Sebegitu hati-hatinya sikap beliau terhadap nama ‘almunawwir’. Lebih-lebih terhadap ayat-ayat Quran, hadits Nabi, dan kalimat tauhid. Begitulah Ikhtiyat Mbah Kyai Zainal Abidin, ayat-ayat Al Quran dan kalimat tauhid tidaklah berkibar di bendera atau ikat kepala, melainkan sudah terpatri kuat di dalam sanubari beliau.
Agungnya Kalimat Tauhid
Di sampaikan oleh Gus Baha (KH. Baha’uddin Nursalim) dalam pengajian beliau:
Menurut Ibnul Qayyim Al Jauziyah dalam kitab Zaadul Ma’ad kitab kesayangan Sayyid Abdullah Al-Hadad, kalimat tauhid itu sangat luar biasa, kalimat yang super. Allah membuat surga dan neraka itu demi kalimat ini. Siapa yang menerima kalimat ini makan masuk surga dan barang siapa menolak kalimat ini maka ia akan masuk neraka.
Seperti yang kita ketahui, neraka itu bila sebuah batu di lempar ke dalamnya, untuk sampai kedasar menunggu sampai 70 tahun. Bayangkan 70 tahun, seperti apa kedalamannya? Dan itu di peruntukkan bagi manusia yang menolak kalimat La ilaha ilallah.
Agar manusia menerima konsep kalimat tauhid ini, maka di ciptakanlah langit dan bumi dan karena manusia itu butuh pelatih maka diutuslah para Rosul untuk melatih kalimat La ilaha ilallah.
Bila ada orang yang kafir selama 70 tahun kemudian ia melafadzkan lafadz La Ilaha Illallah, maka kekafirannya selama 70 tahun di hapus oleh kalimat tersebut. Saking pentingnya, Gus Baha berpesan pada santri-santri Aswaja harus yakin bahwa kalimat ini adalah كلمة دخل الكافر اسلام (kalimat yang mampu membuat orang kafir selama hidupnya terhapus menjadi muslim). Namun sekarang banyak gerakan atas nama yang sama, malah mempergunakan sebaliknya, menganggap orang islam menjadi kafir.

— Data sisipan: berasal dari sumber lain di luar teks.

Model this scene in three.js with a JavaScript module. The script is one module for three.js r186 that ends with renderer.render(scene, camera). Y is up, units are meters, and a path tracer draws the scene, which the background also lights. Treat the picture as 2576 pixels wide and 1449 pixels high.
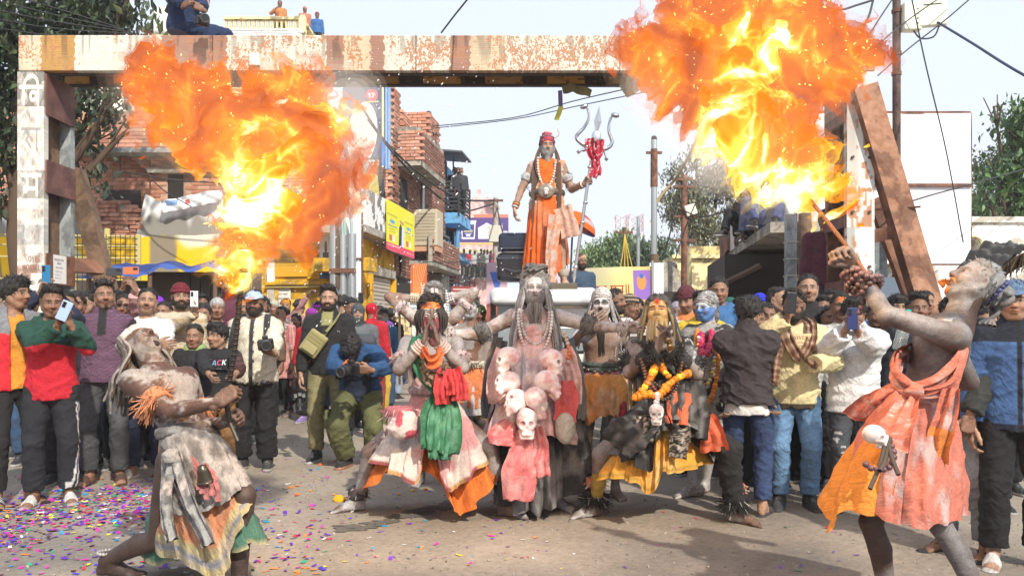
import*as THREE from 'three';
import{mergeGeometries}from 'three/addons/utils/BufferGeometryUtils.js';
import{RoundedBoxGeometry}from 'three/addons/geometries/RoundedBoxGeometry.js';

// ---------- camera, sky, sun, exposure ----------
const scene=new THREE.Scene();
const F=2000,EYE=1.34,HY=829,CX=1288,PW=2576,PH=1449;// focal length, eye height, horizon row of the photograph
const camera=new THREE.PerspectiveCamera(2*Math.atan(PH/2/F)*180/Math.PI,PW/PH,0.1,900);
camera.position.set(0,EYE,0);
camera.lookAt(0,EYE,-10);
camera.setViewOffset(PW,PH,0,PH/2-HY,PW,PH);// level camera, lens shifted up
const SUN=new THREE.Vector3(0.42,0.80,0.72).normalize();// behind the camera, to the right
{
const W=512,Hh=256,data=new Float32Array(W*Hh*4),v=new THREE.Vector3();
for(let r=0;r<Hh;r++)for(let c=0;c<W;c++){
const up=((r+0.5)/ Hh-0.5)*Math.PI,th=((c+0.5)/ W-0.5)*2*Math.PI;
v.set(Math.cos(th)*Math.cos(up),Math.sin(up),Math.sin(th)*Math.cos(up));
const y=Math.max(0,v.y),t=Math.pow(y,0.55),s=Math.max(0,v.dot(SUN));
const glow=0.25*Math.pow(s,6)+ 0.5*Math.pow(s,40);
const k=0.98;
let R=(0.87*(1-t)+ 0.62*t+glow)*k,G=(0.90*(1-t)+ 0.74*t+glow*0.98)*k,B=(0.96*(1-t)+ 0.95*t+glow*0.92)*k;
if(v.y<0){R=0.30;G=0.28;B=0.25;}
data.set([R,G,B,1],(r*W+c)*4);
}
const t=new THREE.DataTexture(data,W,Hh,THREE.RGBAFormat,THREE.FloatType);
t.mapping=THREE.EquirectangularReflectionMapping;t.magFilter=THREE.LinearFilter;t.needsUpdate=true;
scene.background=t;scene.environment=t;
}
const sun=new THREE.DirectionalLight(new THREE.Color(1,0.94,0.82),4.2);
sun.position.copy(SUN).multiplyScalar(60);sun.target.position.set(0,0,-8);
sun.castShadow=true;sun.shadow.radius=2.2;sun.shadow.mapSize.set(4096,4096);
Object.assign(sun.shadow.camera,{left:-30,right:30,top:30,bottom:-30,near:1,far:160});
scene.add(sun,sun.target);
const renderer=new THREE.WebGLRenderer({antialias:true});
renderer.toneMapping=THREE.LinearToneMapping;
renderer.toneMappingExposure=1.25;
renderer.shadowMap.enabled=true;
scene.fog=new THREE.FogExp2(new THREE.Color(0.86,0.91,1.0),0.0016);

// ---------- small helpers ----------
const V=(x,y,z)=>new THREE.Vector3(x,y,z);
const at=(px,py,d)=>V((px-CX)/ F*d,EYE -(py-HY)/ F*d,-d);// the place that shows at a photo pixel at a given depth
const groundD=(py)=>F*EYE /(py-HY);
const D2R=Math.PI/180;
function rngOf(seed){let s=seed|0;return()=>{s=(s+0x6d2b79f5)|0;let t=Math.imul(s ^(s>>>15),1|s);t=(t+Math.imul(t ^(t>>>7),61|t))^ t;return((t ^(t>>>14))>>>0)/ 4294967296;};}
const rnd=rngOf(77),rr=(a,b)=>a +(b-a)*rnd();
const clamp=(x,a=0,b=1)=>x<a?a:x>b?b:x;
const mix=(a,b,t)=>a +(b-a)*t,mixc=(a,b,t)=>[mix(a[0],b[0],t),mix(a[1],b[1],t),mix(a[2],b[2],t)];
const sst=(a,b,x)=>{const t=clamp((x-a)/(b-a));return t*t*(3-2*t);};
const PERM=new Uint8Array(512);{const r=rngOf(5),p=[...Array(256).keys()];for(let i=255;i>0;i--){const j=Math.floor(r()*(i+1));[p[i],p[j]]=[p[j],p[i]];}for(let i=0;i<512;i++)PERM[i]=p[i&255];}
const VAL=new Float32Array(256);{const r=rngOf(9);for(let i=0;i<256;i++)VAL[i]=r()*2-1;}
function noise(x,y,z){// value noise, -1..1
const xi=Math.floor(x),yi=Math.floor(y),zi=Math.floor(z);let u=x-xi,v=y-yi,w=z-zi;
u=u*u*(3-2*u);v=v*v*(3-2*v);w=w*w*(3-2*w);
const X=xi&255,Y=yi&255,Z=zi&255,A=PERM[X]+ Y,B=PERM[X+1]+ Y;
const h=(q,zz)=>VAL[PERM[(PERM[q&511&255]+ zz)&255]];
const l=(a,b,t)=>a +(b-a)*t;
return l(l(l(h(A,Z),h(B,Z),u),l(h(A+1,Z),h(B+1,Z),u),v),l(l(h(A,Z+1),h(B,Z+1),u),l(h(A+1,Z+1),h(B+1,Z+1),u),v),w);
}
const fbm=(x,y,z,o=3)=>{let s=0,a=0.5;for(let i=0;i<o;i++){s +=a*noise(x,y,z);x=x*2.03+7.1;y=y*2.03+3.3;z=z*2.03+1.7;a*=0.5;}return s;};
const srgb=(h)=>{const c=new THREE.Color(h);return[c.r,c.g,c.b];};
const sc=(c,k)=>[c[0]*k,c[1]*k,c[2]*k];
const used=new Map();
function numbered(n){const k=used.get(n)??0;used.set(n,k+1);return k?`${n}_${String(k).padStart(3, '0')}`:n;}
function tag(o,label,category,group,kind){if(label)o.userData.label=label;if(category)o.userData.category=category;if(group)o.userData.group=group;if(kind)o.userData.kind=kind;return o;}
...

Imam Abul Hasan As-Syadzilli menafsirkan:
فَاعْلَمْ أَنَّهُ لَا إِلَٰهَ إِلَّا اللَّهُ وَاسْتَغْفِرْ لِذَنْبِكَ وَلِلْمُؤْمِنِينَ وَالْمُؤْمِنَاتِ
Imam Abul Hasan As-Syadzilli menerangkan agar kamu camkan kalimat tersebut dalam hatimu untuk dirimu sendiri baru kemudian kamu istighfari (mohonkan ampunan) kepada keluarga atau orang yang kamu tuju. Jadi sahnya mengistighfarkan orang lain itu hanya dengan satu syarat yakni dia ahli kalimat La Ilaha Illallah.
Itulah mengapa dikarenakan begitu hebat dan agungnya kalimat tauhid, kalangan pesantren sangat berhati-hati dalam memperlakukannya. Maka dari itu nasehat bagi rekan-rekan yang gemar menunjukkan identitas keislaman dengan memasang kalimat tauhid pada benda-benda tertentu agar wajib menjaga supaya kalimat tersebut tetap terjaga dengan baik dan tidak diletakkan pada sembarang tempat. Jika di kawatirkan tidak bisa menjaga maka lebih baik untuk tidak memasangnya. Wallahu’alam Bisshawab.